My experience says that there is no corelation between the education level of the family business owners and the productivity of family managed businesses. However, some research is trying to establish positive corelation.
Theoretically it is possible to argue that the higher the owner's education the higher the organization's productivity will be. The main reason is that education is a critical driver of right decision making. However, this hypothesized positive relationship between education and productivity of the business may get cancelled or reduced owing to moderators. For example, the owner improved his education (specially business management or relevant technical aspects of the business) but could not get improved productivity because his employees were not sufficiently motivated to increase productivity. Some examples of moderators include employees' competence, increased competition of highly established business organizations in the same industry, reduced purchasing capacity of customers, and unethical behaviour of some employees.
Before you make any proposition, Sonia, I would recommend you to drill deep into literature. It is a social phenomenon. Results would be different in different context (country). It may be different at different time in the same context. Do not get into the trap of generalization.
Normaly there is sound correlation between level of education and business performance, however the existing relationship is contracarsal time to time.
If there was corelation, all university professors should be great business person with high productivity rather than drop outs like Bill gate and Steve Jobs.

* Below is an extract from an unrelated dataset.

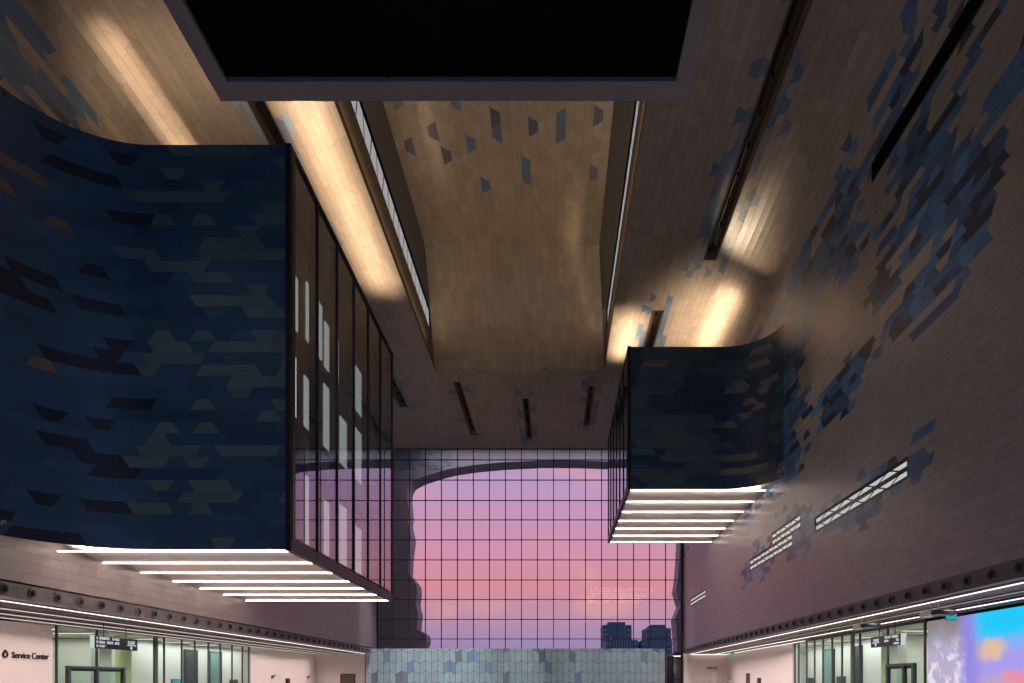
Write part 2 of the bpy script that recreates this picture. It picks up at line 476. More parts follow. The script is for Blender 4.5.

the education level of family business is an elemental variable even if we include all the owners. The productivity, however, is conceptual and arriving at a operational definition would entail many elemental variables. This should also include risk-taking ability as many academicians have very low or no appetite for risk-taking in business parlance. Professors have good knowledge but family businesses have entrepreneurial ability which needs to be measured. Does it really pass down from first generation to the other? Many research questions need to be formulated.
One cannot say that there is no relevance of education level for productivity in family business. There are two types of education, formal and informal. The former provides degree/diploma/certificate but the later does not have any document though the incumbent might have had deep informal education. Bill Gates, Steeve Jobs, Ghanshyam Das Birla belonged to this categoty. G D Birla's sons and daughtes had formal education, Basnt Kumar Birla havig been educated in M.I.T, USA. His off springs Aditya and Kumar, too, had quality higher education abroad. The scenario about the corelation, thus, changes over time. It is dynamic.
This is controversial, though a person started a business without any formal education definitely he might try to gain formal education later to manage the business in better way. So, i think we can't clearly distinguish the concept (Education from business performance) clearly. At many stages of a business it requires a formal level of education that is why many people follow masters or equivalent or higher degree later though hey had not formally graduated form a university.
I found a positive corelation between the owner's education and his acceptance of technology for supply chain efficiency. You may find my research paper here.
You are lucky to find a positive corelation between the owner's education and his acceptance of technology for supply chain efficiency. It very much depends on the sample that you had. The outcome of your study cannot be generalized.